Sunday 30 December 2012

Valentino: Artist for the Aristocracy

Google Image

Know your nervature from your pagine? Unless you have been to the Valentino: Master of Couture at Somerset House recently, or you work on the designer's dresses or you are in fact Valentino Clemente Ludovico Garavani himself then these terms may have passed you by. 

Pagine refers to the organza specific to Valentino's couture gowns. Oraganza is used in piles to create a page effect unique to his atelier. Impressive is the intricacy of his work and the sheer amount of beading used to create one of these ostentatious one off pieces alone. But to be aware of never having the amenity to own one makes you feel that there is a point where fashion balances on the shoulders of the upper eschelons of society. 

136 dresses are exhibited on a long converbelt, purposely built to showcase the Italian's artistry to the general public.

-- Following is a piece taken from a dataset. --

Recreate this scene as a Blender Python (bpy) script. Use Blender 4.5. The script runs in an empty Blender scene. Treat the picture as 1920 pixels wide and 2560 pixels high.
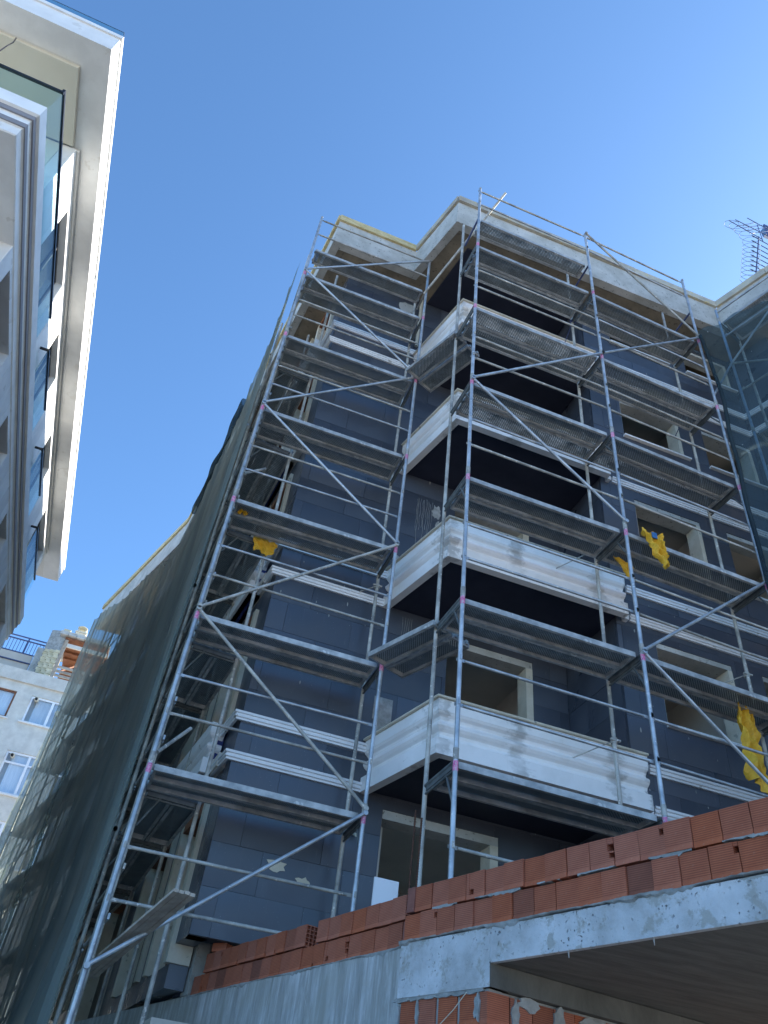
import bpy, math, random
from mathutils import Vector, Matrix
random.seed(7)
R = math.radians
S = bpy.context.scene
COL = S.collection
# ------------------------------------------------------------------ camera, sky, sun, exposure
# metres; the photographer's eye is the origin, +X runs along the new building's front to the right,
# +Y runs into the picture, ground lies 1.6 m below.
GND = -1.6
cd = bpy.data.cameras.new('camera'); cam = bpy.data.objects.new('camera', cd); COL.objects.link(cam)
ax = Vector((0.930386, -0.352243, 0.101519)); ay = Vector((-0.30774, -0.60002, 0.738425)); az = -Vector((0.199192, 0.718262, 0.66665))
cam.matrix_world = Matrix(((ax.x, ay.x, az.x, 0), (ax.y, ay.y, az.y, 0), (ax.z, ay.z, az.z, 0), (0, 0, 0, 1)))
cd.sensor_fit = 'HORIZONTAL'; cd.sensor_width = 36; cd.lens = 36 * 1966.4 / 1920
cd.clip_start = .05; cd.clip_end = 3000
S.camera = cam
SUN_EL, SUN_AZ = 28.5, 10.0        # azimuth from +X towards +Y
w = bpy.data.worlds.new('World'); S.world = w; w.use_nodes = True
nt = w.node_tree; nt.nodes.clear()
sky = nt.nodes.new('ShaderNodeTexSky'); sky.sky_type = 'NISHITA'; sky.sun_disc = False
sky.sun_elevation = R(SUN_EL); sky.sun_rotation = R(90 - SUN_AZ)
sky.altitude = 0; sky.air_density = 0.66; sky.dust_density = 0.7; sky.ozone_density = 7.0
bg = nt.nodes.new('ShaderNodeBackground'); bg.inputs[1].default_value = 0.15
wo = nt.nodes.new('ShaderNodeOutputWorld')
tint = nt.nodes.new('ShaderNodeMix'); tint.data_type = 'RGBA'; tint.blend_type = 'MULTIPLY'; tint.inputs[0].default_value = 1; tint.inputs[7].default_value = (1.0, 1.09, .98, 1)
nt.links.new(sky.outputs[0], tint.inputs[6]); nt.links.new(tint.outputs[2], bg.inputs[0]); nt.links.new(bg.outputs[0], wo.inputs[0])
sl = bpy.data.lights.new('sun', 'SUN'); sl.energy = 4.4; sl.angle = R(.5); sl.color = (1, .93, .82)
so = bpy.data.objects.new('sun', sl); COL.objects.link(so)
sd = Vector((math.cos(R(SUN_EL)) * math.cos(R(SUN_AZ)), math.cos(R(SUN_EL)) * math.sin(R(SUN_AZ)), math.sin(R(SUN_EL))))
so.rotation_euler = sd.to_track_quat('Z', 'Y').to_euler()
so.location = (30, 10, 30)
S.view_settings.view_transform = 'Standard'; S.view_settings.look = 'None'
S.view_settings.exposure = 1.65; S.view_settings.gamma = 1
S.render.resolution_x = 768; S.render.resolution_y = 1024
S.render.engine = 'CYCLES'
S.cycles.transparent_max_bounces = 24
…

In some respects I could have been at Madame Tussaud's surveying a recent waxwork sculpture or looking upon Dante's Inferno at Tate Britain. Something sinister, awe - inspiring even, yet allowing for a certain amount of detachment. It never fully engages the onlooker. The outfits are even more lifeless when displayed on a mannequin. I truly believe woman maketh the outfit rather than the other way around. 

As I will never go to a ball or meet the Obama's or marry the next King I feel all I can do is gaze at the gowns as one does through a snow globe, peeking entry to a world that is covered in mikado silk, tulle and paillette disks- one I will never set foot in.